His name is Roman Chervinsky. According to the German weekly and American daily publications, the Ukrainian colonel supervised the team that blew up the two Baltic seabed pipelines, on September 26, 2022.

Contacted by the two newspapers, Chervinsky asserted that these accusations are unfounded. "All speculations about my involvement in the attack on Nord Stream are being spread by Russian propaganda without any basis," he said in a written statement. He is currently detained in Kyiv awaiting trial for another charge.

Chervinsky was arrested in April, accused of having abused his power stemming from a plot to lure a Russian pilot to defect in July 2022, during an operation that allegedly turned into a fiasco: Instead of surrendering to the Kyiv authorities as agreed, the pilot allegedly passed information about the Kanatove military airport in central Ukraine – where he was due to land – on to his Russian superiors. This allowed their forces to bomb it, killing one Ukrainian soldier and wounding 17 others. Chervinsky has claimed that the charges against him are political reprisals for having criticized President Volodymyr Zelensky.

These criticisms were public, and date back to December 3, 2021. In an interview broadcast that day on Ukrainian television Channel 24, Chervinsky accused Zelensky's inner circle of having mishandled a July 2020 operation to capture mercenaries from the Russian Wagner group in Belarus, with the aim of extraditing them to Ukraine. According to him, people close to Zelensky had scuppered this plan at the last minute out of "fear of provoking Russia," just as Kyiv and Moscow had reached a ceasefire in Donbas, a region plagued by armed clashes between Russian separatists and Ukrainian forces since 2014.

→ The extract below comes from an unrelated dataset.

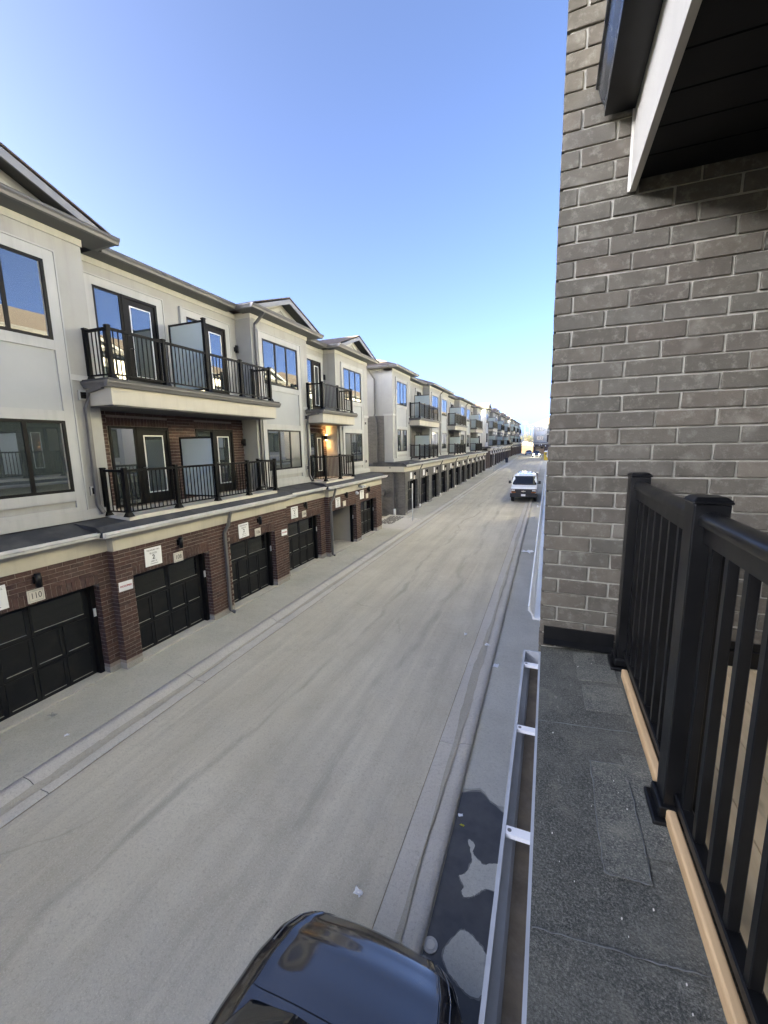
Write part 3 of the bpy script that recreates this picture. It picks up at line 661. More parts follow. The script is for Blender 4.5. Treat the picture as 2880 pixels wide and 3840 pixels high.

At the time, Chervinsky was a member of the Ukrainian military intelligence services (HUR), which he had joined after working for several years for the country's security service (SBU). In a statement sent to Der Spiegel and the Washington Post by his lawyer, he claimed to have "planned and implemented" several assassinations of pro-Russian separatist leaders in Ukraine, as well as to "abduct a witness" who could corroborate Russia's involvement in the downing of Malaysia Airlines flight 17 over Ukraine in July 2014, killing all 298 passengers and crew.